Não haveria Russomanno se o eleitor paulistano não estivesse farto do prefeito Gilberto Kassab (PSD) e quisesse mudar. O candidato do PRB lidera entre quase todos os segmentos do eleitorado, mas vai especialmente bem entre aqueles que acham o governo do atual prefeito ruim ou péssimo. Russomanno conseguiu personificar o desejo de mudança, mesmo sendo muito conhecido.
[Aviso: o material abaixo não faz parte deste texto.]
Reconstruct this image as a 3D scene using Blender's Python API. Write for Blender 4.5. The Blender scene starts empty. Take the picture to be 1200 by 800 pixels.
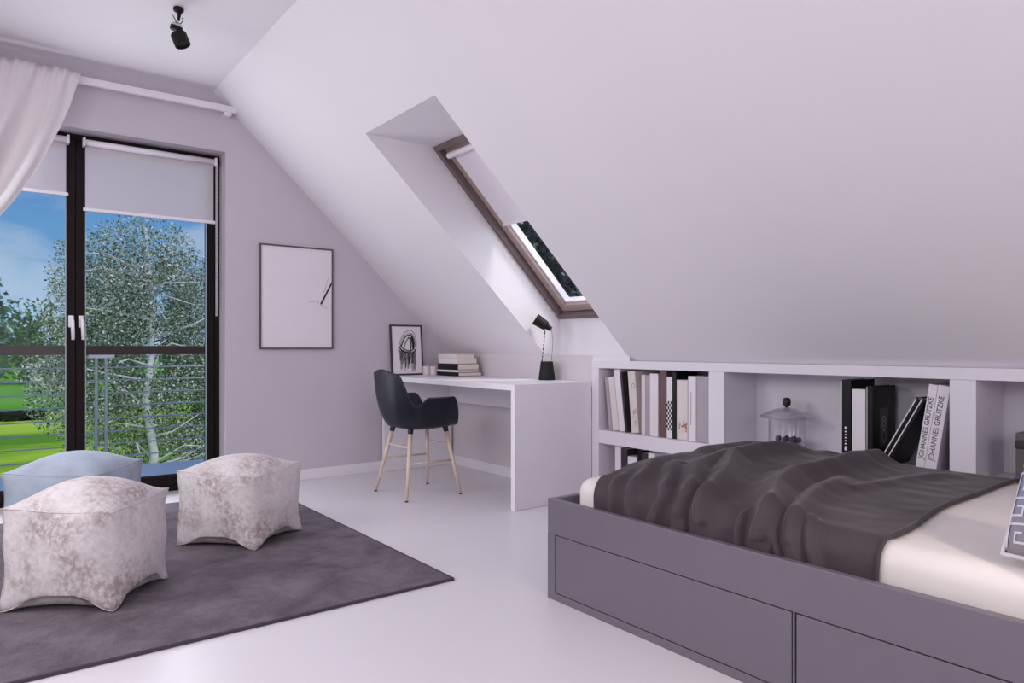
import bpy, bmesh, math, random
from mathutils import Vector, Matrix, noise as mnoise
PI = math.pi
SC = bpy.context.scene
COL = SC.collection
random.seed(7)

# ------------------------------------------------------------------ camera
F_PX, HOR, YAW, EYE = 820.87, 407.38, 0.6527, 0.97
cam_d = bpy.data.cameras.new('camera'); cam = bpy.data.objects.new('camera', cam_d); COL.objects.link(cam)
cam.location = (0, 0, EYE); cam.rotation_euler = (PI / 2, 0, -YAW)
cam_d.sensor_width = 36; cam_d.lens = F_PX / 1200 * 36; cam_d.shift_y = (HOR - 400) / 1200
cam_d.clip_start = 0.05; cam_d.clip_end = 500
SC.camera = cam

# ------------------------------------------------------------------ colour management
vs = SC.view_settings
SC.display_settings.display_device = 'sRGB'
vs.view_transform = 'Standard'; vs.look = 'None'; vs.gamma = 1; vs.use_curve_mapping = False
vs.exposure = 0.0
SC.cycles.use_denoising = True
SC.cycles.max_bounces = 12; SC.cycles.diffuse_bounces = 7; SC.cycles.transparent_max_bounces = 24
SC.cycles.caustics_reflective = False; SC.cycles.caustics_refractive = False
SC.cycles.sample_clamp_indirect = 6

# ------------------------------------------------------------------ sky
world = bpy.data.worlds.new('sky'); SC.world = world; world.use_nodes = True
nt = world.node_tree; nt.nodes.clear()
def wn(t, **k):
    n = nt.nodes.new(t)
    for a, b in k.items(): setattr(n, a, b)
    return n
tc = wn('ShaderNodeTexCoord'); sep = wn('ShaderNodeSeparateXYZ'); nt.links.new(tc.outputs['Generated'], sep.inputs[0])
grad = wn('ShaderNodeValToRGB'); nt.links.new(sep.outputs['Z'], grad.inputs[0])
e = grad.color_ramp.elements
e[0].position = 0.0; e[0].color = (0.40, 0.60, 0.80, 1); e[1].position = 0.55; e[1].color = (0.06, 0.16, 0.50, 1)
x = grad.color_ramp.elements.new(0.10); x.color = (0.16, 0.37, 0.66, 1)
x = grad.color_ramp.elements.new(0.25); x.color = (0.07, 0.21, 0.53, 1)
mp = wn('ShaderNodeMapping'); mp.inputs['Scale'].default_value = (1, 1, 2.2); mp.inputs['Location'].default_value = (0.35, 0.1, 0.2)
nt.links.new(tc.outputs['Generated'], mp.inputs[0])
nz = wn('ShaderNodeTexNoise'); nz.inputs['Scale'].default_value = 5.0; nz.inputs['Detail'].default_value = 7; nz.inputs['Roughness'].default_value = 0.55
nt.links.new(mp.outputs[0], nz.inputs['Vector'])
cr = wn('ShaderNodeValToRGB'); cr.color_ramp.elements[0].position = 0.46; cr.color_ramp.elements[1].position = 0.70
cr.color_ramp.elements[1].color = (0.8, 0.8, 0.8, 1)
nt.links.new(nz.outputs[0], cr.inputs[0])
mx = wn('ShaderNodeMixRGB'); mx.inputs[2].default_value = (0.62, 0.66, 0.74, 1)
nt.links.new(cr.outputs[0], mx.inputs[0]); nt.links.new(grad.outputs[0], mx.inputs[1])
bg = wn('ShaderNodeBackground'); bg.inputs[1].default_value = 1.0; nt.links.new(mx.outputs[0], bg.inputs[0])
wo = wn('ShaderNodeOutputWorld'); nt.links.new(bg.outputs[0], wo.inputs[0])

# ------------------------------------------------------------------ sun, window daylight and added room fill
def light(name, kind, loc, aim, energy, color, **k):
    d = bpy.data.lights.new(name, kind); d.energy = energy; d.color = color
    for a, b in k.items(): setattr(d, a, b)
    o = bpy.data.objects.new(name, d); COL.objects.link(o); o.location = loc
    o.rotation_euler = (Vector(aim) - Vector(loc)).to_track_quat('-Z', 'Y').to_euler()
    return o
S_DIR = Vector((0.16, -0.56, 0.78)).normalized()          # towards the sun
light('sun', 'SUN', S_DIR * 30, (0, 0, 0), 1.65, (1.0, 0.94, 0.87), angle=math.radians(14))
LILAC = (1.0, 0.985, 1.0)
# area lamps added to brighten the room at unseen roof windows and rear door
light('added_fill_opposite_slope', 'AREA', (-1.235, 1.10, 1.72), (0.42, 1.10, -0.03), 27, LILAC, shape='RECTANGLE', size=1.2, size_y=1.1)
light('added_fill_opposite_slope', 'AREA', (-1.235, 3.30, 1.72), (0.42, 3.30, -0.03), 36, LILAC, shape='RECTANGLE', size=1.2, size_y=1.1)
light('added_fill_rear', 'AREA', (0.495, -2.05, 1.20), (0.495, 3.0, 1.40), 45, LILAC, shape='RECTANGLE', size=1.6, size_y=2.1)
light('daylight_door', 'AREA', (0.495, 5.035, 1.18), (0.495, 2.0, 1.10), 27, (0.96, 0.97, 1.0), shape='RECTANGLE', size=1.5, size_y=2.1)
light('daylight_skylight', 'AREA', (2.90, 3.25, 1.82), (2.35, 3.25, 0.9), 6, (1.0, 0.96, 0.93), shape='RECTANGLE', size=0.4, size_y=1.1)

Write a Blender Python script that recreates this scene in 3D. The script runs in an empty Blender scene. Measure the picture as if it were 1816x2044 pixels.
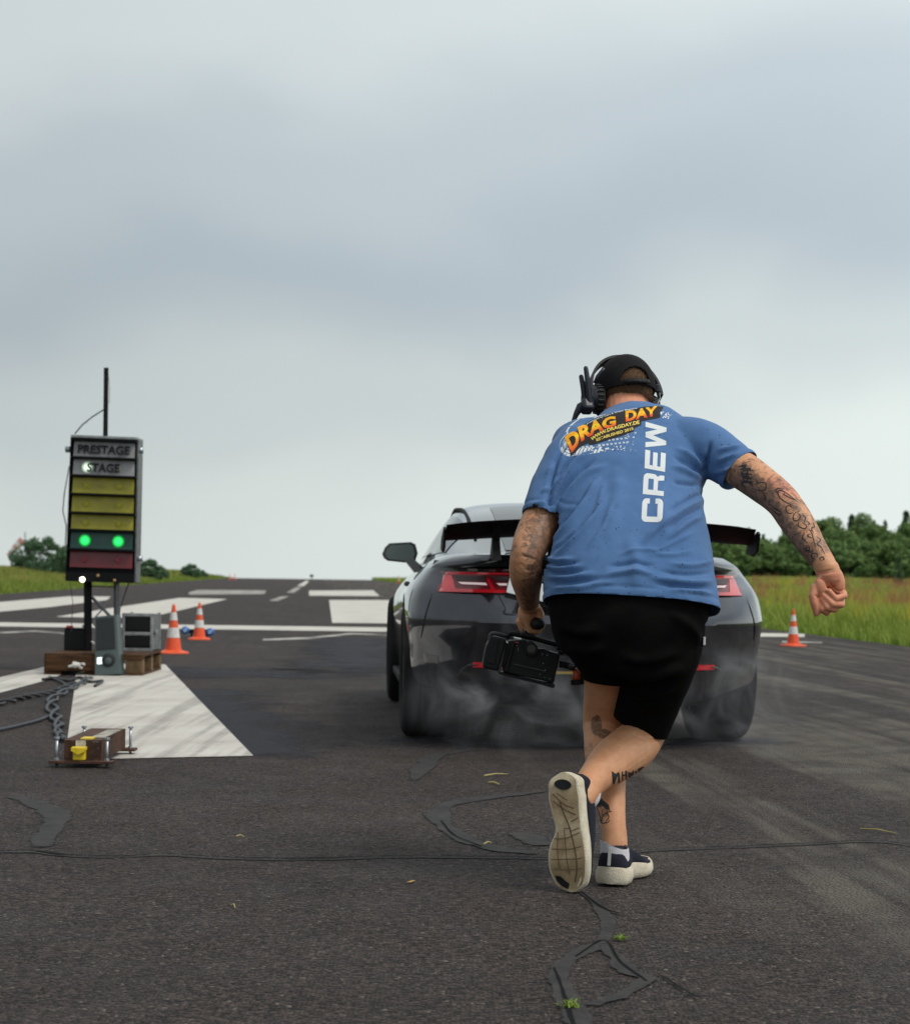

Não haveria Russomanno se ele tivesse aparecido agora para a política. O eleitor quer novidade, mas não quer surpresa. E Russomanno orbita o mundo político há 32 anos. Só acha que ele nasceu ontem quem não está prestando atenção. O candidato do PRB veio à luz sob José Maria Marin (atual presidente da CBF), batizou-se sob Paulo Maluf (foi assessor do braço direito e caixa do malufismo, Calim Eid) e crismou-se apadrinhado pelo último vice-presidente do regime militar, Aureliano Chaves.
Comunicador. Não haveria Russomanno se ele não fosse um exímio comunicador. Na mais recente troca de padrinho, deixou o ninho do decadente Maluf para acomodar-se sob o bispado de Edir Macedo na TV Record e no PRB, partido cujo presidente trabalha na Igreja Universal do Reino de Deus e na emissora de TV. No seu "Patrulha do Consumidor", Russomanno usa o que aprendeu apresentando memoráveis bailes de carnaval na Gazeta e o "Aqui Agora" do SBT.
Não haveria Russomanno se ele não caísse no gosto de alguns nichos do eleitorado, como os evangélicos. Eles são donos de quase 30% dos votos paulistanos. Apesar de outros candidatos terem negociado o apoio de seus pastores, bispos e apóstolos, o eleitor evangélico optou majoritariamente por Russomanno - seja porque ele vai bem entre os pobres, onde há mais pentecostais, seja porque o seu discurso "família" lhes cai bem. Ou seja: os líderes evangélicos estão sendo conduzidos por seu rebanho.
Não haveria Russomanno se o Brasil não tivesse sofrido uma explosão do mercado interno e o eleitor não tivesse virado consumidor antes de virar cidadão. Afora Lula, que detonou o processo, nenhum outro político brasileiro compreendeu e soube usar tão bem o consumismo de massa a seu favor. O discurso de defesa dos direitos do consumidor foi adaptado com maestria por Russomanno à política - e de quebra lhe rendeu um cadastro com centenas de milhares de eleitores registrados no seu Inadec.
Não haveria Russomanno se não fossem os adversários. Não só o deixaram em paz até anteontem, como ajudaram ao ponto de lhe arrumar um vice. Tucanos apostando que ele só atrapalharia os petistas e vice-versa. Criaram um clima de disputa tão pesado quanto repetitivo, até saturarem o eleitor com suas picuinhas. A cada vez que José Serra (PSDB) ataca o PT ou o contrário, um eleitor olha Russomanno com mais simpatia - além jogar o rival no colo do candidato do PRB num eventual segundo turno.
E aonde o fenômeno vai chegar? Só o eleitor sabe.